In our extensive combined fieldwork experience, all of us have noted ways in which women’s empowerment could potentially be a crucial factor in nutritional outcomes in resource poor and gender-inequitable settings. Yet, little research helps to identify the factors of empowerment that are important for women’s nutritional outcomes. Moreover, many interventions that seek to address empowerment in the agricultural arena implicitly assume that successful interventions will have positive impacts on women’s nutritional health. Yet, studies suggest that the linkage between agricultural and nutritional empowerment are more complex.
Project questions
In this project, therefore, we ask:
When does empowerment in the agricultural realm translate into empowerment in the nutritional realm?

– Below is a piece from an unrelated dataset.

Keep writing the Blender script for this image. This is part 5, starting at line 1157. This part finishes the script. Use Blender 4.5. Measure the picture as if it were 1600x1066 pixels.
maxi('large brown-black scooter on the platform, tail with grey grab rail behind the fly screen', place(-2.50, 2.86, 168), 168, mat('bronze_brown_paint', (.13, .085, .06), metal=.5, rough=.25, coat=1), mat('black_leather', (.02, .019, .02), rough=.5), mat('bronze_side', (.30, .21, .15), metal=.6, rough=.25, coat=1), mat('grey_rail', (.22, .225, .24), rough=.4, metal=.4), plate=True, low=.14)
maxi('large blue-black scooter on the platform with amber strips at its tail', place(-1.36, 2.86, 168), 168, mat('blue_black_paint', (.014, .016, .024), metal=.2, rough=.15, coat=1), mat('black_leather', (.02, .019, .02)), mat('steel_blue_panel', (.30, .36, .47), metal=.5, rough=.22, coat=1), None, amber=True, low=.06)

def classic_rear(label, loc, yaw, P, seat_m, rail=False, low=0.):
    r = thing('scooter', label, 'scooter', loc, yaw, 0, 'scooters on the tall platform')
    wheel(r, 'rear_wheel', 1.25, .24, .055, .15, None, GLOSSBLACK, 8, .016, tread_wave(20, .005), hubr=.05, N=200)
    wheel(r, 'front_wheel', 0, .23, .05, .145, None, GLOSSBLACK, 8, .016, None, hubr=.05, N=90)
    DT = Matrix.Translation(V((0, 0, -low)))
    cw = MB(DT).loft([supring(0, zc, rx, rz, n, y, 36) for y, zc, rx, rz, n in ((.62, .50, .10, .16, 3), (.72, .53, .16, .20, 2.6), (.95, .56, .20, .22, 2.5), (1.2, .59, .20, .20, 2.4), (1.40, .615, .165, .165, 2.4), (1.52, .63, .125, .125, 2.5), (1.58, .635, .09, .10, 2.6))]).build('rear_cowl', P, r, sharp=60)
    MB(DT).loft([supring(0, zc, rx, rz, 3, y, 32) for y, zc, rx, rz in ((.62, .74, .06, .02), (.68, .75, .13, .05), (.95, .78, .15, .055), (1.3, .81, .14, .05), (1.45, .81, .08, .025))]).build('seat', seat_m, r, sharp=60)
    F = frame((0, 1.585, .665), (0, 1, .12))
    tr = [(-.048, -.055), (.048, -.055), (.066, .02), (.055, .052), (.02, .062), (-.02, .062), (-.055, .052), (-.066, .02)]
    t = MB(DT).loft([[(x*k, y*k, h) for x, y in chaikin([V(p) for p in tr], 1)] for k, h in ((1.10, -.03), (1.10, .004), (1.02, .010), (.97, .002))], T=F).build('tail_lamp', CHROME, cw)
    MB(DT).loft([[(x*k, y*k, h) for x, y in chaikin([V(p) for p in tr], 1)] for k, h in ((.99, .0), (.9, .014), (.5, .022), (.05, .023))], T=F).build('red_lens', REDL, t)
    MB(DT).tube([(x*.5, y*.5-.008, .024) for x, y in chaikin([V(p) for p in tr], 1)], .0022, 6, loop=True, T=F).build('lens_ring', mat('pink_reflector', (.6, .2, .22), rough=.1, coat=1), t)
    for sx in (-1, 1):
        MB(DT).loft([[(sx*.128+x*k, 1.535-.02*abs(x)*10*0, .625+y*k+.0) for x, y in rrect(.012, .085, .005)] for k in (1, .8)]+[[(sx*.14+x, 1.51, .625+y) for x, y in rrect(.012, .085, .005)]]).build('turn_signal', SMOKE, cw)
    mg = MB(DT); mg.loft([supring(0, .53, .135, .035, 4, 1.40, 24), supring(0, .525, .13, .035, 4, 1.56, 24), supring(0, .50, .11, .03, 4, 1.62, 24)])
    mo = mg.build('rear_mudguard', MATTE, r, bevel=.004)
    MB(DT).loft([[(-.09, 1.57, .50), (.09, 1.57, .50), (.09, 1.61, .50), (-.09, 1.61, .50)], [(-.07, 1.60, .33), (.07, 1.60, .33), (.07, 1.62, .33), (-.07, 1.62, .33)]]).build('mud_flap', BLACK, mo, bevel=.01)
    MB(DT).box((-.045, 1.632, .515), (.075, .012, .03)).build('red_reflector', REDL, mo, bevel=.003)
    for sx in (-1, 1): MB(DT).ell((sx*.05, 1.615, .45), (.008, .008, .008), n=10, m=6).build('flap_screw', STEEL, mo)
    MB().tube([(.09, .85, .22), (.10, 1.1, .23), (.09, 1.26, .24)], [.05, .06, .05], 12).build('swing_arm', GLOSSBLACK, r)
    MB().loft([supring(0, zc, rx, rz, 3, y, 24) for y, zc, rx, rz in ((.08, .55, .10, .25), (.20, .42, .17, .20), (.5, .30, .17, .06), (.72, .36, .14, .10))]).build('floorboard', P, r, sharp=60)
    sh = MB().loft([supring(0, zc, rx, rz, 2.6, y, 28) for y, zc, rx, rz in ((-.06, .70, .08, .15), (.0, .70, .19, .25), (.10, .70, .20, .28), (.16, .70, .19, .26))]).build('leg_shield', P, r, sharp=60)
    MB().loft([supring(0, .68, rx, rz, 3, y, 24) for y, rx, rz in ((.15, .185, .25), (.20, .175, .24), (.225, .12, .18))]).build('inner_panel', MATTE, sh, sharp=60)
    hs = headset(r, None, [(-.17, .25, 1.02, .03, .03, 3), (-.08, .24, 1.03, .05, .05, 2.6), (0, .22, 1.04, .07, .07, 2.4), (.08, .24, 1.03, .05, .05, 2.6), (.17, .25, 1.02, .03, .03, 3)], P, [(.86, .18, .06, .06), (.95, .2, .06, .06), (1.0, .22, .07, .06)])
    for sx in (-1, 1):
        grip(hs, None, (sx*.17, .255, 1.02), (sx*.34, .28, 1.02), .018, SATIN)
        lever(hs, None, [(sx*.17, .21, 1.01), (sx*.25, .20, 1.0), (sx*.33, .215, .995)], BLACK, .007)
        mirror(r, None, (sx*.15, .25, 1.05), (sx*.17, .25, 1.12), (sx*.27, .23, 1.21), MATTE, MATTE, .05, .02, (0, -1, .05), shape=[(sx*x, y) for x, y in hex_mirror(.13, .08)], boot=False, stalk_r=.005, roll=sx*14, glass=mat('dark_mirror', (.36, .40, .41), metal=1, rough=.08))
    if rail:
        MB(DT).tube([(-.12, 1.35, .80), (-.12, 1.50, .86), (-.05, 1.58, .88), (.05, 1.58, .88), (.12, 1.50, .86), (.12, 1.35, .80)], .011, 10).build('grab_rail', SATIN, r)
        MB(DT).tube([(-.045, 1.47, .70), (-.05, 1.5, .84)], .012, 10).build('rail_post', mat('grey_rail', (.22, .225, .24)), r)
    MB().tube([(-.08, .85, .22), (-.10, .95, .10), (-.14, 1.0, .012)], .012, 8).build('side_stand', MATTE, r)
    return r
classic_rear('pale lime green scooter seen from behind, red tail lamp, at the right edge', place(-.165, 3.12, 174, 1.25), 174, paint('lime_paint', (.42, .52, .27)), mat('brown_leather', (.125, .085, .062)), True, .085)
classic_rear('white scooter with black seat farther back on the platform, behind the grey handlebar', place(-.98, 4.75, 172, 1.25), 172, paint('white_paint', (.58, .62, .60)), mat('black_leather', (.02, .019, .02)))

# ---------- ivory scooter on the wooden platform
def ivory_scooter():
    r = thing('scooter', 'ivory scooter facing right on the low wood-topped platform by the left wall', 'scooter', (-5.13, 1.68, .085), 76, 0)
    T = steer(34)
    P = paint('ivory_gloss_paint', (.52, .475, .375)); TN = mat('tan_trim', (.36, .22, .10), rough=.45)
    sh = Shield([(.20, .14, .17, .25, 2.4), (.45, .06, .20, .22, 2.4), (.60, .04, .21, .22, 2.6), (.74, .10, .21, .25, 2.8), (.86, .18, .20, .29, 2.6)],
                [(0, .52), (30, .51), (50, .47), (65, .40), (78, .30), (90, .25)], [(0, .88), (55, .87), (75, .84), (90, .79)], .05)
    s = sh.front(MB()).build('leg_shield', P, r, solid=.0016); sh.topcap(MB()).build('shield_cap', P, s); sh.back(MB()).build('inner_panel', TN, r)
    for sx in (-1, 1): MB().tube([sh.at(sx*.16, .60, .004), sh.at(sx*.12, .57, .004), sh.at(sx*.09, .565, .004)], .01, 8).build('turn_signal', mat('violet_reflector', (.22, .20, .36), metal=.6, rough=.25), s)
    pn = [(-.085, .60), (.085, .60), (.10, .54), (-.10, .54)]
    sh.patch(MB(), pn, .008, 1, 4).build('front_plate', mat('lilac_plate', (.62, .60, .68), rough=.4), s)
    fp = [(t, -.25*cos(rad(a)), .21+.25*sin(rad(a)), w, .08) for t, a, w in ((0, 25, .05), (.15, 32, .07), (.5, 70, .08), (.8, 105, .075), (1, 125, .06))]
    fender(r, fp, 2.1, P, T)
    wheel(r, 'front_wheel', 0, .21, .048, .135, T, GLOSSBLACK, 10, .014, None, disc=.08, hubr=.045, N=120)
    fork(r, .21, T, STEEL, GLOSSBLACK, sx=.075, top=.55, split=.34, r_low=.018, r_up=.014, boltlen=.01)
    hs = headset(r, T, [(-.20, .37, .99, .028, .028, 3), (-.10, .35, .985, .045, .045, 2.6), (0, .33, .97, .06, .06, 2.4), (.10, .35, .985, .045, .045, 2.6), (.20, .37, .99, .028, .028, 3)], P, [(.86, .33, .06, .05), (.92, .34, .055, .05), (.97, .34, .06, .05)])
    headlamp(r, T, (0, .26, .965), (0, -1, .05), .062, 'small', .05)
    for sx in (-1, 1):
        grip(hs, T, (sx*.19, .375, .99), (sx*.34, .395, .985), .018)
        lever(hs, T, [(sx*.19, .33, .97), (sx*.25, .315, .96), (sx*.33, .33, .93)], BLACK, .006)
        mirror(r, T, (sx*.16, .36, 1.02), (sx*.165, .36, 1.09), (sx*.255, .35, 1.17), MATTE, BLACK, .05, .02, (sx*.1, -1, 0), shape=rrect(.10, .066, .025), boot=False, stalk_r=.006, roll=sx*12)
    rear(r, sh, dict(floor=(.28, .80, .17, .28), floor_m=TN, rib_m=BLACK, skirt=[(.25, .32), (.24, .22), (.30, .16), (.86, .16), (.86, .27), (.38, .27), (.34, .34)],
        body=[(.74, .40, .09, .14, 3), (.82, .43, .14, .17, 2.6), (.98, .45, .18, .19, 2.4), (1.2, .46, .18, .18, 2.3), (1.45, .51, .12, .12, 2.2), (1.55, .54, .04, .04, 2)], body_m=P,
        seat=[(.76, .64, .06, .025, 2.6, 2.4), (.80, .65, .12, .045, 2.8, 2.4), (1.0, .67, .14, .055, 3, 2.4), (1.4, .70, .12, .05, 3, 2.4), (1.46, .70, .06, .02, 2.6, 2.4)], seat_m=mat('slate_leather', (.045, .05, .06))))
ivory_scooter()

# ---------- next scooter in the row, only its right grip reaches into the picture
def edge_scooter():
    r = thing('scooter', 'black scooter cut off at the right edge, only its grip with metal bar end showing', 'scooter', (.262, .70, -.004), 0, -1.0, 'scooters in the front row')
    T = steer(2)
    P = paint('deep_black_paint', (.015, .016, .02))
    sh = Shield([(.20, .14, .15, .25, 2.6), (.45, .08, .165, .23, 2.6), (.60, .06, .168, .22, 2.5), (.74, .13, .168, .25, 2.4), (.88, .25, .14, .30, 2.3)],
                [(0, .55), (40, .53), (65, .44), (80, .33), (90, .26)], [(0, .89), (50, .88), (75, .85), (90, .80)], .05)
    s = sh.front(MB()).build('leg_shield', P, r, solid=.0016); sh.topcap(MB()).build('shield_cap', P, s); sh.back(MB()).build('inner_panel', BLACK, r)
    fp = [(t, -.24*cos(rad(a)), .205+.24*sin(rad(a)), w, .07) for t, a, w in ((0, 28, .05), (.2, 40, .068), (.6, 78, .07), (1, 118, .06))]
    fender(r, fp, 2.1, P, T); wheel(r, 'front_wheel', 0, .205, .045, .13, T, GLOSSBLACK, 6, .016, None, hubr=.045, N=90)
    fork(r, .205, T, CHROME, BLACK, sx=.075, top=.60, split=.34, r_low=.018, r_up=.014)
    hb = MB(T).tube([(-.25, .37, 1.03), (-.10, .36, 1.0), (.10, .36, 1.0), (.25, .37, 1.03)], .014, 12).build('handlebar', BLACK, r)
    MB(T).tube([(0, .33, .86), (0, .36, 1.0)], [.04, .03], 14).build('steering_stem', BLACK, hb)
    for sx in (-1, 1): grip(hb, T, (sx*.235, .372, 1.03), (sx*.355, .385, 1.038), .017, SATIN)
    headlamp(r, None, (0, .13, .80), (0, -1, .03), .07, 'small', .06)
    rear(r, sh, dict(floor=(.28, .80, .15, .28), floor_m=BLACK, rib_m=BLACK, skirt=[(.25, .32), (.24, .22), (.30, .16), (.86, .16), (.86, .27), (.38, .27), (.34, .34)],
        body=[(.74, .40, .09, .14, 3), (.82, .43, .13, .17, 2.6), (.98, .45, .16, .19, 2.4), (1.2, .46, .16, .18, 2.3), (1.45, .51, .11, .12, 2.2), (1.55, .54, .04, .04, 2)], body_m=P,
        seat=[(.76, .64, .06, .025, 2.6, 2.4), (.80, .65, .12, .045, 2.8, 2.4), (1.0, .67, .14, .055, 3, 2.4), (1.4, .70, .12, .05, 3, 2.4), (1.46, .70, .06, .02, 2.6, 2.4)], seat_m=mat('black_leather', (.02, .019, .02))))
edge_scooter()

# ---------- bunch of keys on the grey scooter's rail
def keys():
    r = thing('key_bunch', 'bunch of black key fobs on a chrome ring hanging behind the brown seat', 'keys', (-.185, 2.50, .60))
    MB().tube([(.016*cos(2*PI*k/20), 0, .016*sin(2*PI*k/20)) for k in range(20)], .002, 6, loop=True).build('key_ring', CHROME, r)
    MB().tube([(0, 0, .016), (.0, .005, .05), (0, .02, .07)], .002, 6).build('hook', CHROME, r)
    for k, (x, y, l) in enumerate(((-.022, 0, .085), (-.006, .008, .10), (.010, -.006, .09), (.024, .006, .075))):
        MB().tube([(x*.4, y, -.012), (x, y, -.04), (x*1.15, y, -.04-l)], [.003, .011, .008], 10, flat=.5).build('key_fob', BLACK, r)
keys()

Are women who are empowered to make agricultural decisions also empowered to make optimal nutrition decisions in ways that enhance or protect their own nutritional status and the status of others?

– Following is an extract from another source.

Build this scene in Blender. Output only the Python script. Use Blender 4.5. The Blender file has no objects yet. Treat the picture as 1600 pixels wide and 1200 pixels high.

Do to what extent nutritional social norms and cultural practices facilitate or limit this translation?
New metric - Women’s Empowerment in Nutrition Index (WENI)
We propose to address these questions by developing a new index, the Women’s Empowerment in Nutrition Index (WENI), a robust metric that will aggregate factors that reflect nutritional empowerment across rural agricultural contexts. WENI will thus provide crucial insights in nutritional empowerment’s role in mediating the pathway between agriculture and nutritional outcomes.
We conceptualise the notion of nutritional empowerment as the capacity for a woman, and not just her children, to be well fed and healthy; to have a meaningful say in household nutritional practices; and to receive support in implementing them. We expect to develop a metric that encompasses different nutritional domains reflecting factors that enhance individual agency, and the availability of supportive structural conditions and social infrastructure, such as: different uses of time; nutritional knowledge; cultural practices; access to both food and non-food resources (e.g., access to healthcare and sanitation practices); and control over resources and income.
“Empowerment” is a complex concept that is difficult to measure. Participatory, community-based qualitative research will help us identify which factors are most relevant for inclusion and develop a survey to populate the index. After we produce WENI, we will validate it against anthropomorphic and anaemia measures. We believe that combining qualitative research with a standardized index will provide nuance that can otherwise be masked in indices.
How WENI can be used
A metric such as WENI can help us understand when and why agricultural empowerment translates into improved nutritional outcomes. We thus plan to examine the complementarities to the existing robust Women’s Empowerment in Agriculture Index (WEAI). WENI provides a crucial complement to WEAI, potentially illuminating linkages and disjunctures between the domains of agricultural and nutritional empowerment.
This project will translate important aspects of women’s nutritional empowerment into an innovative index, which will dramatically enhance our understanding of the drivers of nutritional outcomes. Such an understanding will provide a critical roadmap for predicting the outcomes of new development interventions aimed at improving the lives of rural women in the Global South.